Return the full listing exactly as it is written.

* Start DATA EXTRACT *

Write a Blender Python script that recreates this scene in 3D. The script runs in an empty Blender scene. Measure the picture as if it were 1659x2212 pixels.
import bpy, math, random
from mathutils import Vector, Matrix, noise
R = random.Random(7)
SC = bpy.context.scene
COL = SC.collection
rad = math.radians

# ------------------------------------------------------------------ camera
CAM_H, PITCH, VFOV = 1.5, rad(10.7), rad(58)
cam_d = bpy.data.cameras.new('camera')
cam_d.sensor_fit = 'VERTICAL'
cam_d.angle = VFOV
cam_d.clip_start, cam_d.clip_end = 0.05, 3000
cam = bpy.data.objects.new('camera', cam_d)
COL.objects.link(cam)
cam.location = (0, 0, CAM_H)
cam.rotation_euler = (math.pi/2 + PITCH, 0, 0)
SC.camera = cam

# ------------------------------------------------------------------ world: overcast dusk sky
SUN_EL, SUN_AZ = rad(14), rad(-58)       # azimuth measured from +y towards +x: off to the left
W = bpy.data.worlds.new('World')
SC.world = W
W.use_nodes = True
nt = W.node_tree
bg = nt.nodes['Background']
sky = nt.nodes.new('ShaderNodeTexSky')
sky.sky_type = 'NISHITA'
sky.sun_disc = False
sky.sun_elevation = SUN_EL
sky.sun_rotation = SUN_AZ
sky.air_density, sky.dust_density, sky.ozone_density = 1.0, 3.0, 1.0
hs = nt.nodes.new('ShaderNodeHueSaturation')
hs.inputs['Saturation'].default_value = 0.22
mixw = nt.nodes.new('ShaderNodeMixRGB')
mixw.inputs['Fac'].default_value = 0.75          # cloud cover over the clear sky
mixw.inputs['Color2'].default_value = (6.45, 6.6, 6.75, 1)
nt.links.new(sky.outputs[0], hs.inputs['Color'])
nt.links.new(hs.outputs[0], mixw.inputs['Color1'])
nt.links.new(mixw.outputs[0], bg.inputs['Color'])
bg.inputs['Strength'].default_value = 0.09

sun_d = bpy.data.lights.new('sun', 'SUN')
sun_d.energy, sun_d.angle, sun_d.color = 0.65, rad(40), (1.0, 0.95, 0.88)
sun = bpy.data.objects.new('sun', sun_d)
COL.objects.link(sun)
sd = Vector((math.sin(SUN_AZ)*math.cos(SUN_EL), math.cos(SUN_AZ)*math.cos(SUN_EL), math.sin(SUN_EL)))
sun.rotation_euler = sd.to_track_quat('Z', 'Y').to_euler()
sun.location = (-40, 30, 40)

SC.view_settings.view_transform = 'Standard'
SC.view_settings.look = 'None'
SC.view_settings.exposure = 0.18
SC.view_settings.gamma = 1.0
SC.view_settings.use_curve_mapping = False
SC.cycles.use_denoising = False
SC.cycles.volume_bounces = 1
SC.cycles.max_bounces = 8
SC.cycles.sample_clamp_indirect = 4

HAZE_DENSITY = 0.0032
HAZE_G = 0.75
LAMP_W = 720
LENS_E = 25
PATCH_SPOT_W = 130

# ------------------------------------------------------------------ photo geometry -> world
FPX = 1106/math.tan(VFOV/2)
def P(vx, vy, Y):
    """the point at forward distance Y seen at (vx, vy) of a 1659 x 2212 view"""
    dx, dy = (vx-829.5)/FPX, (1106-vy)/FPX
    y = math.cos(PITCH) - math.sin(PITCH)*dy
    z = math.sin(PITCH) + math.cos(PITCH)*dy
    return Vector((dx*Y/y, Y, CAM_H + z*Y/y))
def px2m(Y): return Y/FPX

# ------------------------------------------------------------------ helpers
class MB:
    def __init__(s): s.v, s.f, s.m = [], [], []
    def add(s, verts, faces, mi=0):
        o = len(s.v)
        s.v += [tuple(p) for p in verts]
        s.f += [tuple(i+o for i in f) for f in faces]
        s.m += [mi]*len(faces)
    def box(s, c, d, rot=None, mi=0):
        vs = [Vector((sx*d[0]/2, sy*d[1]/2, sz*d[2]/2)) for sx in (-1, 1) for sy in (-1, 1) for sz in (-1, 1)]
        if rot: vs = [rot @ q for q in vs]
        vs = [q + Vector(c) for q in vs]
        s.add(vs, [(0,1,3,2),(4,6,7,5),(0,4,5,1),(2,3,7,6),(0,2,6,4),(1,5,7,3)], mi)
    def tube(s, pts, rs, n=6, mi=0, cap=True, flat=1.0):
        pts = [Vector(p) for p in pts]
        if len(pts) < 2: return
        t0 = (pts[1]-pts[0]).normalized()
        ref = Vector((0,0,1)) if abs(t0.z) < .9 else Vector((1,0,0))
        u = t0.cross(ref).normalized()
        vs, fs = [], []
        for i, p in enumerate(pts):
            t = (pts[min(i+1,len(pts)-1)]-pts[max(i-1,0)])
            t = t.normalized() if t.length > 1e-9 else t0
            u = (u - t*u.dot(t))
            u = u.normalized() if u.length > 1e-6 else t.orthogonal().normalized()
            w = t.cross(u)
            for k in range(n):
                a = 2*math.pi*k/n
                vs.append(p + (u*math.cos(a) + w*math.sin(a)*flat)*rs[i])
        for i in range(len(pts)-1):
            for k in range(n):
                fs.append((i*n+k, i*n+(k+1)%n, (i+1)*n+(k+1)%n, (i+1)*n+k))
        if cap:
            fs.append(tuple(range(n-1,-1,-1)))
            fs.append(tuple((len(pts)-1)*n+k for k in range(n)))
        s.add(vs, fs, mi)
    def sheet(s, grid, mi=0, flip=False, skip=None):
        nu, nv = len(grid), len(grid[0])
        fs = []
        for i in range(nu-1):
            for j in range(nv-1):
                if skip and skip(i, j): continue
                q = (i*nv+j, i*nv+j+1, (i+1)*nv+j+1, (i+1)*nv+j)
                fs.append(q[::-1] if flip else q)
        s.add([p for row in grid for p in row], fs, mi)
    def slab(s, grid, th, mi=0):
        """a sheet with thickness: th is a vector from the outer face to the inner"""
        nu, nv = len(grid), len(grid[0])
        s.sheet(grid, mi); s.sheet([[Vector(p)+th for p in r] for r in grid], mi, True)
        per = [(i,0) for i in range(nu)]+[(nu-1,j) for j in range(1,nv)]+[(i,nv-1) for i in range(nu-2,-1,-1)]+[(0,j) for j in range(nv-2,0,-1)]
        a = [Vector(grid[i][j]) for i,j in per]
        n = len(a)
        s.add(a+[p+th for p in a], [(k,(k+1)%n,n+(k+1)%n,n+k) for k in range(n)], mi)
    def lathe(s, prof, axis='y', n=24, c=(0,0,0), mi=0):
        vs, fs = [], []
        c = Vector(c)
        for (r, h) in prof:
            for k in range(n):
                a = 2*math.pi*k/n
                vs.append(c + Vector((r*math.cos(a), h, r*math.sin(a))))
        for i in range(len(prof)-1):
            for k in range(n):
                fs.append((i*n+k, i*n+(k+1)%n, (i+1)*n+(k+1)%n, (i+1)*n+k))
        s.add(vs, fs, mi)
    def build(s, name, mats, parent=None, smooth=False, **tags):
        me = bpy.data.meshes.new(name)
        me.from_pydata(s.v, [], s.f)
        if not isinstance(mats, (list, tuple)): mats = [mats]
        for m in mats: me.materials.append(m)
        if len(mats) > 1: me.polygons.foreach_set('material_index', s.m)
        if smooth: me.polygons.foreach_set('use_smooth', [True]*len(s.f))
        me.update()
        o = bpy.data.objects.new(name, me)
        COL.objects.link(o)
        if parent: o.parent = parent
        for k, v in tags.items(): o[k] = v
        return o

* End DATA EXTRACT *

> **FULL SOLUTION**
Write a Blender Python script that recreates this scene in 3D. The script runs in an empty Blender scene. Measure the picture as if it were 1659x2212 pixels.
import bpy, math, random
from mathutils import Vector, Matrix, noise
R = random.Random(7)
SC = bpy.context.scene
COL = SC.collection
rad = math.radians

# ------------------------------------------------------------------ camera
CAM_H, PITCH, VFOV = 1.5, rad(10.7), rad(58)
cam_d = bpy.data.cameras.new('camera')
cam_d.sensor_fit = 'VERTICAL'
cam_d.angle = VFOV
cam_d.clip_start, cam_d.clip_end = 0.05, 3000
cam = bpy.data.objects.new('camera', cam_d)
COL.objects.link(cam)
cam.location = (0, 0, CAM_H)
cam.rotation_euler = (math.pi/2 + PITCH, 0, 0)
SC.camera = cam

# ------------------------------------------------------------------ world: overcast dusk sky
SUN_EL, SUN_AZ = rad(14), rad(-58)       # azimuth measured from +y towards +x: off to the left
W = bpy.data.worlds.new('World')
SC.world = W
W.use_nodes = True
nt = W.node_tree
bg = nt.nodes['Background']
sky = nt.nodes.new('ShaderNodeTexSky')
sky.sky_type = 'NISHITA'
sky.sun_disc = False
sky.sun_elevation = SUN_EL
sky.sun_rotation = SUN_AZ
sky.air_density, sky.dust_density, sky.ozone_density = 1.0, 3.0, 1.0
hs = nt.nodes.new('ShaderNodeHueSaturation')
hs.inputs['Saturation'].default_value = 0.22
mixw = nt.nodes.new('ShaderNodeMixRGB')
mixw.inputs['Fac'].default_value = 0.75          # cloud cover over the clear sky
mixw.inputs['Color2'].default_value = (6.45, 6.6, 6.75, 1)
nt.links.new(sky.outputs[0], hs.inputs['Color'])
nt.links.new(hs.outputs[0], mixw.inputs['Color1'])
nt.links.new(mixw.outputs[0], bg.inputs['Color'])
bg.inputs['Strength'].default_value = 0.09

sun_d = bpy.data.lights.new('sun', 'SUN')
sun_d.energy, sun_d.angle, sun_d.color = 0.65, rad(40), (1.0, 0.95, 0.88)
sun = bpy.data.objects.new('sun', sun_d)
COL.objects.link(sun)
sd = Vector((math.sin(SUN_AZ)*math.cos(SUN_EL), math.cos(SUN_AZ)*math.cos(SUN_EL), math.sin(SUN_EL)))
sun.rotation_euler = sd.to_track_quat('Z', 'Y').to_euler()
sun.location = (-40, 30, 40)

SC.view_settings.view_transform = 'Standard'
SC.view_settings.look = 'None'
SC.view_settings.exposure = 0.18
SC.view_settings.gamma = 1.0
SC.view_settings.use_curve_mapping = False
SC.cycles.use_denoising = False
SC.cycles.volume_bounces = 1
SC.cycles.max_bounces = 8
SC.cycles.sample_clamp_indirect = 4

HAZE_DENSITY = 0.0032
HAZE_G = 0.75
LAMP_W = 720
LENS_E = 25
PATCH_SPOT_W = 130

# ------------------------------------------------------------------ photo geometry -> world
FPX = 1106/math.tan(VFOV/2)
def P(vx, vy, Y):
    """the point at forward distance Y seen at (vx, vy) of a 1659 x 2212 view"""
    dx, dy = (vx-829.5)/FPX, (1106-vy)/FPX
    y = math.cos(PITCH) - math.sin(PITCH)*dy
    z = math.sin(PITCH) + math.cos(PITCH)*dy
    return Vector((dx*Y/y, Y, CAM_H + z*Y/y))
def px2m(Y): return Y/FPX

# ------------------------------------------------------------------ helpers
class MB:
    def __init__(s): s.v, s.f, s.m = [], [], []
    def add(s, verts, faces, mi=0):
        o = len(s.v)
        s.v += [tuple(p) for p in verts]
        s.f += [tuple(i+o for i in f) for f in faces]
        s.m += [mi]*len(faces)
    def box(s, c, d, rot=None, mi=0):
        vs = [Vector((sx*d[0]/2, sy*d[1]/2, sz*d[2]/2)) for sx in (-1, 1) for sy in (-1, 1) for sz in (-1, 1)]
        if rot: vs = [rot @ q for q in vs]
        vs = [q + Vector(c) for q in vs]
        s.add(vs, [(0,1,3,2),(4,6,7,5),(0,4,5,1),(2,3,7,6),(0,2,6,4),(1,5,7,3)], mi)
    def tube(s, pts, rs, n=6, mi=0, cap=True, flat=1.0):
        pts = [Vector(p) for p in pts]
        if len(pts) < 2: return
        t0 = (pts[1]-pts[0]).normalized()
        ref = Vector((0,0,1)) if abs(t0.z) < .9 else Vector((1,0,0))
        u = t0.cross(ref).normalized()
        vs, fs = [], []
        for i, p in enumerate(pts):
            t = (pts[min(i+1,len(pts)-1)]-pts[max(i-1,0)])
            t = t.normalized() if t.length > 1e-9 else t0
            u = (u - t*u.dot(t))
            u = u.normalized() if u.length > 1e-6 else t.orthogonal().normalized()
            w = t.cross(u)
            for k in range(n):
                a = 2*math.pi*k/n
                vs.append(p + (u*math.cos(a) + w*math.sin(a)*flat)*rs[i])
        for i in range(len(pts)-1):
            for k in range(n):
                fs.append((i*n+k, i*n+(k+1)%n, (i+1)*n+(k+1)%n, (i+1)*n+k))
        if cap:
            fs.append(tuple(range(n-1,-1,-1)))
            fs.append(tuple((len(pts)-1)*n+k for k in range(n)))
        s.add(vs, fs, mi)
    def sheet(s, grid, mi=0, flip=False, skip=None):
        nu, nv = len(grid), len(grid[0])
        fs = []
        for i in range(nu-1):
            for j in range(nv-1):
                if skip and skip(i, j): continue
                q = (i*nv+j, i*nv+j+1, (i+1)*nv+j+1, (i+1)*nv+j)
                fs.append(q[::-1] if flip else q)
        s.add([p for row in grid for p in row], fs, mi)
    def slab(s, grid, th, mi=0):
        """a sheet with thickness: th is a vector from the outer face to the inner"""
        nu, nv = len(grid), len(grid[0])
        s.sheet(grid, mi); s.sheet([[Vector(p)+th for p in r] for r in grid], mi, True)
        per = [(i,0) for i in range(nu)]+[(nu-1,j) for j in range(1,nv)]+[(i,nv-1) for i in range(nu-2,-1,-1)]+[(0,j) for j in range(nv-2,0,-1)]
        a = [Vector(grid[i][j]) for i,j in per]
        n = len(a)
        s.add(a+[p+th for p in a], [(k,(k+1)%n,n+(k+1)%n,n+k) for k in range(n)], mi)
    def lathe(s, prof, axis='y', n=24, c=(0,0,0), mi=0):
        vs, fs = [], []
        c = Vector(c)
        for (r, h) in prof:
            for k in range(n):
                a = 2*math.pi*k/n
                vs.append(c + Vector((r*math.cos(a), h, r*math.sin(a))))
        for i in range(len(prof)-1):
            for k in range(n):
                fs.append((i*n+k, i*n+(k+1)%n, (i+1)*n+(k+1)%n, (i+1)*n+k))
        s.add(vs, fs, mi)
    def build(s, name, mats, parent=None, smooth=False, **tags):
        me = bpy.data.meshes.new(name)
        me.from_pydata(s.v, [], s.f)
        if not isinstance(mats, (list, tuple)): mats = [mats]
        for m in mats: me.materials.append(m)
        if len(mats) > 1: me.polygons.foreach_set('material_index', s.m)
        if smooth: me.polygons.foreach_set('use_smooth', [True]*len(s.f))
        me.update()
        o = bpy.data.objects.new(name, me)
        COL.objects.link(o)
        if parent: o.parent = parent
        for k, v in tags.items(): o[k] = v
        return o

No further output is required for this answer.